What is expected: Copy each line of the material below that includes the string "scene".

Data:
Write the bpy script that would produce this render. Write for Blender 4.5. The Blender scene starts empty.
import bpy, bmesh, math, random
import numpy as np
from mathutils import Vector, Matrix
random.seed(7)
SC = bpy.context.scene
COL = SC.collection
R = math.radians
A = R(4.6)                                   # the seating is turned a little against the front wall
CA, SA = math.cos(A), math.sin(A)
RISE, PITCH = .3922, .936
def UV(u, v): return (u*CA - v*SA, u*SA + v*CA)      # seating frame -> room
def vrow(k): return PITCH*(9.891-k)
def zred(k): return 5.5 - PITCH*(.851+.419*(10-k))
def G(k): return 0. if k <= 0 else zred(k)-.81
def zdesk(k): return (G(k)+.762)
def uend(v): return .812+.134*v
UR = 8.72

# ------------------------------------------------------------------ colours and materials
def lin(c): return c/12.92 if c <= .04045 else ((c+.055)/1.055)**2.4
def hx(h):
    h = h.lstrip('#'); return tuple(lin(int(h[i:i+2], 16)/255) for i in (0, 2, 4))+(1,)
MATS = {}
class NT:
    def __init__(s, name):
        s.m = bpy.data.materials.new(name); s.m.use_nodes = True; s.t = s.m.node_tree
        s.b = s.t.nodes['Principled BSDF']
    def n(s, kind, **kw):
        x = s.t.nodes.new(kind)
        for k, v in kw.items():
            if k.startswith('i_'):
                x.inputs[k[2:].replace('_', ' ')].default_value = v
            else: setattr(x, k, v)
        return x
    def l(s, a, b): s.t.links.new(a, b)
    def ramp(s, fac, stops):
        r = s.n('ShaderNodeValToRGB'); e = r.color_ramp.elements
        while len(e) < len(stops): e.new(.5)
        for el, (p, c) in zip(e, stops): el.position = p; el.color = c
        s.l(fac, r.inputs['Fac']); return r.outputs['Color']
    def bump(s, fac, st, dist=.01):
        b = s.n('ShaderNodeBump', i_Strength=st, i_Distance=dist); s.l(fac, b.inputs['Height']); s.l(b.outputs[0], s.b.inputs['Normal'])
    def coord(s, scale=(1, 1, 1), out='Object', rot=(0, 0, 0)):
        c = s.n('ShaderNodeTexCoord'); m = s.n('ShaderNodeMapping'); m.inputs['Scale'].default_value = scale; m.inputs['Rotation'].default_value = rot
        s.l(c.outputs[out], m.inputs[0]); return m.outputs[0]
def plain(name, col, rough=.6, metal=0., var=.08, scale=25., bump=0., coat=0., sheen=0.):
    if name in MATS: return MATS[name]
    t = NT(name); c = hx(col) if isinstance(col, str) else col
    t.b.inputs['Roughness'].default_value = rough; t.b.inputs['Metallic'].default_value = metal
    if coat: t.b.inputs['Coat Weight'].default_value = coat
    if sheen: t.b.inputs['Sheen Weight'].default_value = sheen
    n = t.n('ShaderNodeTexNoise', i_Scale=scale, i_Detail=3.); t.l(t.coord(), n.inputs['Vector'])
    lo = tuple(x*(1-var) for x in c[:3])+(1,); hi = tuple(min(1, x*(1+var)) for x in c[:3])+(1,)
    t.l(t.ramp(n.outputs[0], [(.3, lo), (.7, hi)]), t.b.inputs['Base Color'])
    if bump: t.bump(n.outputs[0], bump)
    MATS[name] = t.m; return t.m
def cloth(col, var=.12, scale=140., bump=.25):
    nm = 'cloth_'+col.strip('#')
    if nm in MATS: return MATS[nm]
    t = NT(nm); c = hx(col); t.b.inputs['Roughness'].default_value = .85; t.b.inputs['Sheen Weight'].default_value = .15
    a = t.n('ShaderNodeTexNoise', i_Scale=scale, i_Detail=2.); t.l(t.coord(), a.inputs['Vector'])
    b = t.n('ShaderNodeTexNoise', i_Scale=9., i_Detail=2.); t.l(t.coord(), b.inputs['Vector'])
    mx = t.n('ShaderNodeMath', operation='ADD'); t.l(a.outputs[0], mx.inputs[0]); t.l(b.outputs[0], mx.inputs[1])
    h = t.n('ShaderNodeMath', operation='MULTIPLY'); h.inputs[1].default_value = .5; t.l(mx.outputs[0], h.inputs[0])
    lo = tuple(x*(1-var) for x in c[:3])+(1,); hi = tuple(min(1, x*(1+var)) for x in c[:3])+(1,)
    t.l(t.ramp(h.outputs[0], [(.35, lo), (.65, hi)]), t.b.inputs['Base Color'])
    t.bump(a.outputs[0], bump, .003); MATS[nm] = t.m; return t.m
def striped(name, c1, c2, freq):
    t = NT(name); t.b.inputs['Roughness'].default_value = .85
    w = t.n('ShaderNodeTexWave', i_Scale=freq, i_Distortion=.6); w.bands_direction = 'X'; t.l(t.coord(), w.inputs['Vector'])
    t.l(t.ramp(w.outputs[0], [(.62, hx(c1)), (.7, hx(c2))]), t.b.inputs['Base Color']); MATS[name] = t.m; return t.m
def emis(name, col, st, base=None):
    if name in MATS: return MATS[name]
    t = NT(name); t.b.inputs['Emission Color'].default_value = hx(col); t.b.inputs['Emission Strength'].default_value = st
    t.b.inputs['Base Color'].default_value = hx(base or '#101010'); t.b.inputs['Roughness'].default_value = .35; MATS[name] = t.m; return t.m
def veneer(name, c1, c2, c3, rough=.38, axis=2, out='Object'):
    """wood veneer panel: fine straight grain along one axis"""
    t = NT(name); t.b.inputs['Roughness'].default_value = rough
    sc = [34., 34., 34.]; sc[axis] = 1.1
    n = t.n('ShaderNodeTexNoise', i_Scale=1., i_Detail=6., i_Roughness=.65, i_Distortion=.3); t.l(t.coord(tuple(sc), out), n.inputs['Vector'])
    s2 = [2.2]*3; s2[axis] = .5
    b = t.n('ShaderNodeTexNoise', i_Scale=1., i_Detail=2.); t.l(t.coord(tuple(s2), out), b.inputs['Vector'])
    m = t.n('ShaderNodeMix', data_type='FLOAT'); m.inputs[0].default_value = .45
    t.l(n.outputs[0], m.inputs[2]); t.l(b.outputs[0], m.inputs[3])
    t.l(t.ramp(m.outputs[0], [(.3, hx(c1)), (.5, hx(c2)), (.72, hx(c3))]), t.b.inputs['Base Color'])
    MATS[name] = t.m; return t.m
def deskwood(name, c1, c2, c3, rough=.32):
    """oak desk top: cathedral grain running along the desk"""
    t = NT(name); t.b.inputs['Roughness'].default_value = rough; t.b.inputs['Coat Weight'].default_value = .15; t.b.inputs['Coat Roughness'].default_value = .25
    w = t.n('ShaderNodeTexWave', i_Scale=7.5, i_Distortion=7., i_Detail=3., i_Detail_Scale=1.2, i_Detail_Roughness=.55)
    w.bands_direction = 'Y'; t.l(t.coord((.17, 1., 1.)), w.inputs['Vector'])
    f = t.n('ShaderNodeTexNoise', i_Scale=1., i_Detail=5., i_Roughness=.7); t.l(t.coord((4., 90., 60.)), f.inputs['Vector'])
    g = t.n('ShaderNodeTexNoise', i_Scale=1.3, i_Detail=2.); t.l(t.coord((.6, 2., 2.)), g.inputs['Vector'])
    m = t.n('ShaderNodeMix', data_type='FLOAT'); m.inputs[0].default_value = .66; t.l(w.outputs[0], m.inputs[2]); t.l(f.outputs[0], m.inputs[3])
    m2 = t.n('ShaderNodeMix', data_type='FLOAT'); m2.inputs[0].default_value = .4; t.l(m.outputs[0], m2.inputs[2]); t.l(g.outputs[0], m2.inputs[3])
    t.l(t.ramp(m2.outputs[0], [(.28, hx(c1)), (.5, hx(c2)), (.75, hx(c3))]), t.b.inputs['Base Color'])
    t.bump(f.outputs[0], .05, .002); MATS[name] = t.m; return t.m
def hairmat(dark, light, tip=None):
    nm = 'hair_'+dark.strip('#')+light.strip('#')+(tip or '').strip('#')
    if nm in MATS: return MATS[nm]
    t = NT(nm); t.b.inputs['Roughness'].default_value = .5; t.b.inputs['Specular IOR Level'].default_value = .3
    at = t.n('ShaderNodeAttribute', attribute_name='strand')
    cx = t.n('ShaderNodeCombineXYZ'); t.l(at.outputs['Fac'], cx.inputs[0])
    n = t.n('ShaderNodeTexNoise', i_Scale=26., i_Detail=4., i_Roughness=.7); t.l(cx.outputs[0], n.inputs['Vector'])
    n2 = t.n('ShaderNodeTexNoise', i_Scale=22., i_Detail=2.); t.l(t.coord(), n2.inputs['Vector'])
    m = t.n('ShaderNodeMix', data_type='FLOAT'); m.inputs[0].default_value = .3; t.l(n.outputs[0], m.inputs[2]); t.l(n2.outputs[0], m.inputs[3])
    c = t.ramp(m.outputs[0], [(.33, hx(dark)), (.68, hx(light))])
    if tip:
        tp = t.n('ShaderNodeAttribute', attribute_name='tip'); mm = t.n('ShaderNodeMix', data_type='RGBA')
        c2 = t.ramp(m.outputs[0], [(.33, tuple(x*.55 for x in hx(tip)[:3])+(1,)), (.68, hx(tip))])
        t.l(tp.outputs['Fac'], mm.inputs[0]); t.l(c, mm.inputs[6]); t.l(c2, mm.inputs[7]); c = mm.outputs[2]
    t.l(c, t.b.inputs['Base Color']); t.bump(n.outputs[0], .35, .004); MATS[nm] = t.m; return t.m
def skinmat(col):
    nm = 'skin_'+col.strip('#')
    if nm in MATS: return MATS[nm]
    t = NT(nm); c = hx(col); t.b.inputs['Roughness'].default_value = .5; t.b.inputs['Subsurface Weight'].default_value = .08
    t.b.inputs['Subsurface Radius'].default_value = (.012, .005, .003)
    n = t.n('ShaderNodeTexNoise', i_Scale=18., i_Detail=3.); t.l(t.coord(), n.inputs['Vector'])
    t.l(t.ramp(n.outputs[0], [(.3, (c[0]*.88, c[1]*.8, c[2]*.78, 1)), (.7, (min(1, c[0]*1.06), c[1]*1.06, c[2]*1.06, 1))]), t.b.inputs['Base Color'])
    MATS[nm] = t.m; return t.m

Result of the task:
Write the bpy script that would produce this render. Write for Blender 4.5. The Blender scene starts empty.
SC = bpy.context.scene